Regina Lin and Kevin Gu founded the company. Regina studied mathematics with a concurrent master’s in computational science at Harvard before dropping out to build this. She previously co-founded Contour AI and worked in tech investment. Kevin’s background is quant and ML research, with stints at Jump Trading, IBM Research, QuantCo, and Meta. They are a two-person team out of San Francisco, part of YC’s Winter 2025 batch.
The privacy angle is worth mentioning. Dex emphasizes granular permission controls and claims user data stays private. For a product that literally watches everything you do in the browser, that is not a nice-to-have. It is table stakes. If enterprise buyers don’t trust the data handling, nothing else matters.

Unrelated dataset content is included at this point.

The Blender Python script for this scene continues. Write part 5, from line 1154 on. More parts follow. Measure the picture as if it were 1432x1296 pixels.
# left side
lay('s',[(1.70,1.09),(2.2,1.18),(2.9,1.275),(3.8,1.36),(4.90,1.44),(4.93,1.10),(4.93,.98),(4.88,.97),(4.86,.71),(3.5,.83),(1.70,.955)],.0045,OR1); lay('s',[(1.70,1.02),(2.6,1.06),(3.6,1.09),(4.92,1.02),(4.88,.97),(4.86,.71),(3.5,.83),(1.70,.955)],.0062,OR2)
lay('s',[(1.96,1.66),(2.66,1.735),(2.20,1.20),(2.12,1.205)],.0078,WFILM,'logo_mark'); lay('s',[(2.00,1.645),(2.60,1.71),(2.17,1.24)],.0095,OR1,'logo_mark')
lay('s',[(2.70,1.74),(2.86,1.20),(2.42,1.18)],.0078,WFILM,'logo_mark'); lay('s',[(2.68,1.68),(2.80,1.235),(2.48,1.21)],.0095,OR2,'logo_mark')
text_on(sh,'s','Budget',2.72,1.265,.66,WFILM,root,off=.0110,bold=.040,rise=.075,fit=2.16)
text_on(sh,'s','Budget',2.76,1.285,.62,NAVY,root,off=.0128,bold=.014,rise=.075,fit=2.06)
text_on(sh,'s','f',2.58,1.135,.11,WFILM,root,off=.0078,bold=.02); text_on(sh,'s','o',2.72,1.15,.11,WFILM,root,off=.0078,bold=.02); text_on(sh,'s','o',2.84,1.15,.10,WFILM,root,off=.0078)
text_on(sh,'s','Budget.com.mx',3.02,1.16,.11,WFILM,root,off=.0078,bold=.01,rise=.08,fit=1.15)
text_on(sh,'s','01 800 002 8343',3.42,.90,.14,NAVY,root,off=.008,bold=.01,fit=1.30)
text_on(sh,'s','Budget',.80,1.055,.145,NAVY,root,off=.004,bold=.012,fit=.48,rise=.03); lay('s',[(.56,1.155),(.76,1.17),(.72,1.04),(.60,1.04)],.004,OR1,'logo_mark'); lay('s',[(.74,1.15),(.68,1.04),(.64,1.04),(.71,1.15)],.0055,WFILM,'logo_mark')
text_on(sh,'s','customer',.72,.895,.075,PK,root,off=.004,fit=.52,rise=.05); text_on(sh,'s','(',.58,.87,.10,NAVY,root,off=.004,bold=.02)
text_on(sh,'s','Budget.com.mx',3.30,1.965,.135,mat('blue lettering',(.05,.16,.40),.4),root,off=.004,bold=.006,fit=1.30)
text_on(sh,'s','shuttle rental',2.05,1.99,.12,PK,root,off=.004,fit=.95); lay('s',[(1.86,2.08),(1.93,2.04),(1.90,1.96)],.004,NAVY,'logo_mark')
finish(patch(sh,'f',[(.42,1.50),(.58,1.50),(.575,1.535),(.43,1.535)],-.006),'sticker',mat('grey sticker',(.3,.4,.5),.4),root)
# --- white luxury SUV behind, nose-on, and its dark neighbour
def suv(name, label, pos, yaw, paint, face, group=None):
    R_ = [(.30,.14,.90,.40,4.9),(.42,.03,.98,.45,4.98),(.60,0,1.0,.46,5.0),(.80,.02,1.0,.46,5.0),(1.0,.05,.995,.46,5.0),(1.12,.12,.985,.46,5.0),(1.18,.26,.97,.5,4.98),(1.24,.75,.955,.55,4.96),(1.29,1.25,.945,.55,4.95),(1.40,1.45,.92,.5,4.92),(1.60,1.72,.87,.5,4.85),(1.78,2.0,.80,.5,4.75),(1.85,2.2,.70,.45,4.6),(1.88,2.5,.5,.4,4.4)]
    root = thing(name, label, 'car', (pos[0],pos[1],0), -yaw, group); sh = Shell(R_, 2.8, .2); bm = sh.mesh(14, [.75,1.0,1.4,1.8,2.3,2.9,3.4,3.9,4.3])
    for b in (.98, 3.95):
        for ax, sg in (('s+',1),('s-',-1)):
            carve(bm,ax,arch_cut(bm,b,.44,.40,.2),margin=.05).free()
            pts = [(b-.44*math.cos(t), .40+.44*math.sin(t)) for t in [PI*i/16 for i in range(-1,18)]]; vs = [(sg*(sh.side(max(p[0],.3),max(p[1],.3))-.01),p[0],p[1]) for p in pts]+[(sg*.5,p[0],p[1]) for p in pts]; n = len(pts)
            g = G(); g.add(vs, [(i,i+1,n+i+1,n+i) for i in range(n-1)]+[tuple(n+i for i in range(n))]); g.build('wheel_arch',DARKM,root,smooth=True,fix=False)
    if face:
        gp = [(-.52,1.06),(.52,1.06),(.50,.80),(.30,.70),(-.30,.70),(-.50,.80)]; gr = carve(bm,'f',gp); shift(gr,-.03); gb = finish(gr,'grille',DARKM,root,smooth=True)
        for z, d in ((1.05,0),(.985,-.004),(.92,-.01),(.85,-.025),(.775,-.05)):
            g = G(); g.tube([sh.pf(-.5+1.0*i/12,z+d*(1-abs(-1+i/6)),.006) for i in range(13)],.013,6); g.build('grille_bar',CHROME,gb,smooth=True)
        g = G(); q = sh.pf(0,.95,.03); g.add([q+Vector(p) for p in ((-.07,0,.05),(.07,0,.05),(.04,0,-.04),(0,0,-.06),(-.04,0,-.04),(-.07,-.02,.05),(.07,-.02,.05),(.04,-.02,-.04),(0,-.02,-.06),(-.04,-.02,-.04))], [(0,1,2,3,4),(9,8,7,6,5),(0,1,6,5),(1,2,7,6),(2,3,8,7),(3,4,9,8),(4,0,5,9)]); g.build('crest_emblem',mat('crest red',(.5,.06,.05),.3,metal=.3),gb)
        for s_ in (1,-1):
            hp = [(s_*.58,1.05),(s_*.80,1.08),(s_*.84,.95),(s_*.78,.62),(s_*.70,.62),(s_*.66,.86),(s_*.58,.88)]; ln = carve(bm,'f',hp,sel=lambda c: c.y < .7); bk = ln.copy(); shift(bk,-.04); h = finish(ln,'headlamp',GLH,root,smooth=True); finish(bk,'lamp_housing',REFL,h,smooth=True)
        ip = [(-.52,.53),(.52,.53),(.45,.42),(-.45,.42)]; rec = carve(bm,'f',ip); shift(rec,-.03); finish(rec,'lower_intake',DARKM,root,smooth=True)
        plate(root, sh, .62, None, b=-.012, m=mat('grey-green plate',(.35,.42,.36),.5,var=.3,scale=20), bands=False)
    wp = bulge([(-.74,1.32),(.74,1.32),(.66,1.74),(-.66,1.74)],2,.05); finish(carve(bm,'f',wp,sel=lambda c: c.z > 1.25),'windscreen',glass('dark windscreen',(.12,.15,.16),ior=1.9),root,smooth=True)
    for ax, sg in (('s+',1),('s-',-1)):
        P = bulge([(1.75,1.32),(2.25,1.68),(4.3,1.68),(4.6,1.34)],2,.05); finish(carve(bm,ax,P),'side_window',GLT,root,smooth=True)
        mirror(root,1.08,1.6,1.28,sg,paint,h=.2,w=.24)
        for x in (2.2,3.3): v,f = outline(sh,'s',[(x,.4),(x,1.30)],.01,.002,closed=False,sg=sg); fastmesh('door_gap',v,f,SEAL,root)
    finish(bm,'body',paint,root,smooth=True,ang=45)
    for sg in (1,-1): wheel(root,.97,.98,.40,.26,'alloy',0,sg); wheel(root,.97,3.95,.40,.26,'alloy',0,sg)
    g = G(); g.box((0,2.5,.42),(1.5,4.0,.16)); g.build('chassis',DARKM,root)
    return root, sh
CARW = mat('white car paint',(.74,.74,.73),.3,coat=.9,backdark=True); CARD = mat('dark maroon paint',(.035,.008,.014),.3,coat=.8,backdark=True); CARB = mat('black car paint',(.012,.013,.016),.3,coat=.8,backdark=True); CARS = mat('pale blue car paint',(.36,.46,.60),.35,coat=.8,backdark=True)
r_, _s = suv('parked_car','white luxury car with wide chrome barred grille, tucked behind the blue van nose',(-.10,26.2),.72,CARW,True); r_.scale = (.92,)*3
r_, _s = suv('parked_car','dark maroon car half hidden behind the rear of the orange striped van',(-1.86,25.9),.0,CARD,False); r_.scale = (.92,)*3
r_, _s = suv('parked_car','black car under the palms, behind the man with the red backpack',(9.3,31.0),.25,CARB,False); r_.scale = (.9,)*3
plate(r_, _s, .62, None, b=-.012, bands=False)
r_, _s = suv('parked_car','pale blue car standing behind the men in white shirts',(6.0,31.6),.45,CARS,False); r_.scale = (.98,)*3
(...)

Pricing includes a free tier with Pro, Business, and Enterprise plans for advanced features.
The Verdict
I think the browser-native approach is correct. The problem with standalone AI productivity tools is that they add friction to a workflow that already has too much of it. Living inside Chrome, where the work actually happens, removes the biggest adoption barrier.
The risk is that this space is getting crowded fast. Every AI lab and their cousin is building Chrome extensions. The moat here has to be context depth. Can Dex actually learn your patterns well enough to anticipate actions, or does it end up being a slightly smarter autocomplete? The technical challenge of maintaining context across fourteen different apps, each with their own data structures and authentication, is substantial.
Thirty days from now, I want to see daily active usage numbers. Not installs, not signups. How many people open Chrome and actually interact with Dex more than once? Sixty days, show me the cross-app actions. Are users doing multi-step workflows through Dex, or just using it as a search bar? Ninety days, the question is whether enterprise teams are adopting it or whether this stays a power-user tool for individual operators. The Cursor comparison is flattering but the gap between “good Chrome extension” and “indispensable workflow layer” is real and it is wide.